____ Dataset extract

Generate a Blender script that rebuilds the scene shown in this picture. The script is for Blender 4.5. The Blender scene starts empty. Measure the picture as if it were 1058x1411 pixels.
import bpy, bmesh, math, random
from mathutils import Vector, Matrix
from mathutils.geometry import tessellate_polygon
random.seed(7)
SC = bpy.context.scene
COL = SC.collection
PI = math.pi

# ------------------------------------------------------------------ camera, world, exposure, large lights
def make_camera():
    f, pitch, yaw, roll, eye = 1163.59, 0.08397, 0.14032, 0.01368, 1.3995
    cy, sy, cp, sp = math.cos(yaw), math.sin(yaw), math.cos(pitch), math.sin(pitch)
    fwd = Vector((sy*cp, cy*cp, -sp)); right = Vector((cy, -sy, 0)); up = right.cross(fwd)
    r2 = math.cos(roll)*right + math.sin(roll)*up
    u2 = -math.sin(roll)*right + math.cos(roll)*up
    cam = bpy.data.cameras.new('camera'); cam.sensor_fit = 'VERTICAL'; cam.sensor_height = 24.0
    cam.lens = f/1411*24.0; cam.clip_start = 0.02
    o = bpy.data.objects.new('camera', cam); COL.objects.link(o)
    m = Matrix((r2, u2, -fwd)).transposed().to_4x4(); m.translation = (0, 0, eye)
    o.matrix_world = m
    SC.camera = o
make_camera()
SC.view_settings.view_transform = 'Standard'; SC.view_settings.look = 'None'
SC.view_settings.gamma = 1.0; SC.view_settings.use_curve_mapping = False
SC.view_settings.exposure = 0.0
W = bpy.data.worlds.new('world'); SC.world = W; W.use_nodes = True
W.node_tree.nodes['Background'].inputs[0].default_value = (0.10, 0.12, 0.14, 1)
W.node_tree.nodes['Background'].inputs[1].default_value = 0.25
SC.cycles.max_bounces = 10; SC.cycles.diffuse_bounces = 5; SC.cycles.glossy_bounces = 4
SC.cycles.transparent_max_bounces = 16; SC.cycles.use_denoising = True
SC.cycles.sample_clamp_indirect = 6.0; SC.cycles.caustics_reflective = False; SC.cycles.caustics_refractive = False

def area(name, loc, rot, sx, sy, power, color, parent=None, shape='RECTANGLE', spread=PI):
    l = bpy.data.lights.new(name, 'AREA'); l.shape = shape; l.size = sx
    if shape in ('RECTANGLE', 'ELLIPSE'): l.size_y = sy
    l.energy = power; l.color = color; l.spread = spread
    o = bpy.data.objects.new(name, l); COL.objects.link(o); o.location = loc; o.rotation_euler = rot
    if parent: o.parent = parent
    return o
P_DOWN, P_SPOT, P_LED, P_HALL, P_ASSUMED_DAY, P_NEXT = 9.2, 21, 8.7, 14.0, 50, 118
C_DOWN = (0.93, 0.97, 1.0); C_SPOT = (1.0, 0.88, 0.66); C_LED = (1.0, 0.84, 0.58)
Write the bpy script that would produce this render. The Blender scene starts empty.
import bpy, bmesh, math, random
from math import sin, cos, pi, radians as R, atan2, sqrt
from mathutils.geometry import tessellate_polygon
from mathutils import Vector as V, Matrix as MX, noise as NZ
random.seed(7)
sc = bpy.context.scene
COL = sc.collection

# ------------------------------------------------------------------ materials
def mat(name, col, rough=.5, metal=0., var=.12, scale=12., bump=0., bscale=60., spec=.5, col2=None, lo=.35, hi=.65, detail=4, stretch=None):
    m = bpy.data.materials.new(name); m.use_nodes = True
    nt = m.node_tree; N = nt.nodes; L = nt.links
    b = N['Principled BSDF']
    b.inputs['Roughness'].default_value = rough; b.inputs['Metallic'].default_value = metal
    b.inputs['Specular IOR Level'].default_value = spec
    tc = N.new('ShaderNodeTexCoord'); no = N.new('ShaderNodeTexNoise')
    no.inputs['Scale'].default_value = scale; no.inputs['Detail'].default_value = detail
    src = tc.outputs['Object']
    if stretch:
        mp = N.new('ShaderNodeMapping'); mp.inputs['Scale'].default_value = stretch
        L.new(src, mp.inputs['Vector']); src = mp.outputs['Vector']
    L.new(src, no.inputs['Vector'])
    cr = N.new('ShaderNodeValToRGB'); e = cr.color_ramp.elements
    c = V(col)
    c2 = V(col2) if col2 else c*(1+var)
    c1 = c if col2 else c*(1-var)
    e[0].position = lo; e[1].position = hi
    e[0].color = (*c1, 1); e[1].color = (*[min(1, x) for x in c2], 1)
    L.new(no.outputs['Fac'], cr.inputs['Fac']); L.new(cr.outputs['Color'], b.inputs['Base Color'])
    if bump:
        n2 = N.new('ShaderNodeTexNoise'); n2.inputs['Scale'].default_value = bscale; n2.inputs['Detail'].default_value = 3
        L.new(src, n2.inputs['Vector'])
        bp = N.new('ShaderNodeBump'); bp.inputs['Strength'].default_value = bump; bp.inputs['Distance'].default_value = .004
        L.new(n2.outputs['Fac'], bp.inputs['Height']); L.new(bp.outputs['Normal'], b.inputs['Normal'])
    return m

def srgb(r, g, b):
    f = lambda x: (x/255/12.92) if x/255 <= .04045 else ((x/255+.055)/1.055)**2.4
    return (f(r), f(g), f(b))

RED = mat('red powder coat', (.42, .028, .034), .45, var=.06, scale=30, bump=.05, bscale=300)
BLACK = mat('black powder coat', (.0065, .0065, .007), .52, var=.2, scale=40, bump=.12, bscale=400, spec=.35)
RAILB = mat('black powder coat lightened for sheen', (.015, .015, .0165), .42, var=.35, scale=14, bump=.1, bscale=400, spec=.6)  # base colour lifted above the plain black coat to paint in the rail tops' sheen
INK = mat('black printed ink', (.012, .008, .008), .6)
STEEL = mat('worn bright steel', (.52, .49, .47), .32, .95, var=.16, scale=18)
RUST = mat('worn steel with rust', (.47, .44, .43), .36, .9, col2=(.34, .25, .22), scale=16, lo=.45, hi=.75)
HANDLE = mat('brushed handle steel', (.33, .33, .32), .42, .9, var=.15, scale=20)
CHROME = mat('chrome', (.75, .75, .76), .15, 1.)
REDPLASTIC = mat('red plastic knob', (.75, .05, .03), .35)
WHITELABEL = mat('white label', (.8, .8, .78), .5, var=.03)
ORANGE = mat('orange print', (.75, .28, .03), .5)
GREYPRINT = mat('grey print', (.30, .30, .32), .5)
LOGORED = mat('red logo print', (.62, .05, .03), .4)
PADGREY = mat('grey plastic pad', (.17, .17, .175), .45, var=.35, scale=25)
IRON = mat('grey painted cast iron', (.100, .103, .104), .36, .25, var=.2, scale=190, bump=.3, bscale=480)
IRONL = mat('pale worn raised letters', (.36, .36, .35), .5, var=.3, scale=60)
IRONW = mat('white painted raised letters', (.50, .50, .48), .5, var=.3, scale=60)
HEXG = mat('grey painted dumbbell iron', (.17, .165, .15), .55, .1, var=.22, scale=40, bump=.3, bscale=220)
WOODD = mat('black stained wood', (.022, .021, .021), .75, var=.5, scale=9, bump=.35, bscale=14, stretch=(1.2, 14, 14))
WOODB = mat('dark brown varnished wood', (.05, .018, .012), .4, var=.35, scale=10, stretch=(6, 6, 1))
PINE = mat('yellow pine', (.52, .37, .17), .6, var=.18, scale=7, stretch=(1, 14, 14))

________

Instruction:
Show all lines from the records above where the word "that" occurs.

Output for this exercise:
Generate a Blender script that rebuilds the scene shown in this picture. The script is for Blender 4.5. The Blender scene starts empty. Measure the picture as if it were 1058x1411 pixels.
Write the bpy script that would produce this render. The Blender scene starts empty.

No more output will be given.